The victim reported the theft to Riverside police, and detectives were able to obtain surveillance video from the Bank of America ATM at Magnolia and Tyler showing the suspect not only installing the skimming device but later withdrawing her money.

It took detectives several months, but they said while surveilling the bank on Wednesday, November 15th they caught two suspects matching the descriptions of the thieves caught on camera.

Police said inside the suspects' vehicle they found numerous access cards they would use to install cloned data from a skimmed card, as well as USB and skimmer devices used to capture victim card data, and a device with a pin-hole camera used to watch unsuspecting victims enter their PIN codes.
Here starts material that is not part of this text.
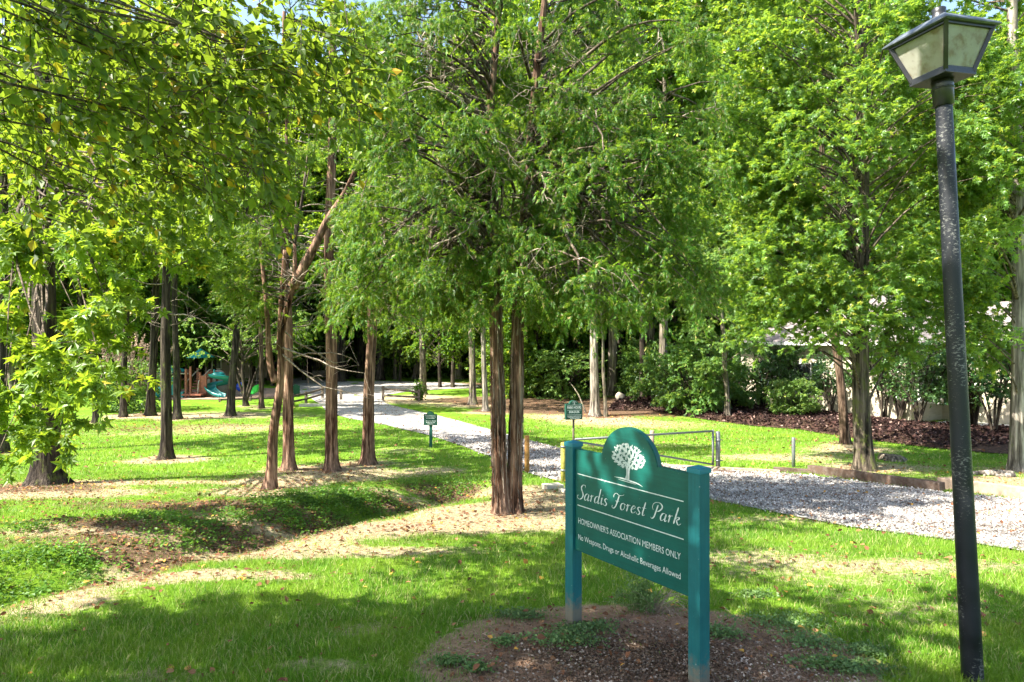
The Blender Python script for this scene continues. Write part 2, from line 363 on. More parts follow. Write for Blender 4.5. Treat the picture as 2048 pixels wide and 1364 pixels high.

Nicolae Adrian Masu, 29, and George Daniel Mirica, 26, both of Santa Ana, were arrested for identity theft, transferring stolen identifying information, and conspiracy to defraud.

Since the case involves two victims, if convicted of identity theft each suspect faces a possible sentence exposure of 3 years, 8 months behind bars.

Detectives believe these suspects have been running this skimming operation throughout all of Southern California.

"They're in Riverside; they're in Eastvale; they're in Ventura; they're in LA; they're in Santa Ana; they're everywhere," said Officer Javier Cabrera. "And this is what they do. I wake up every morning and this is what I do for a living; that's what they do. They wake up and they destroy people's lives."

Police said both suspects posted bail less than 14 hours after they were arrested.

Detectives remind people that if their bank offers them the ability to use the "tap" feature to access their account at the ATM, it's likely a better way to complete a transaction since they won't be sliding their card in a magnetic strip reader that could be compromised by a skimmer.

Also, they urge people to protect their PIN codes by covering the number pad from both sides since suspects often use small pinhole cameras secretly placed on the sides of ATM machines to capture a person entering their PIN.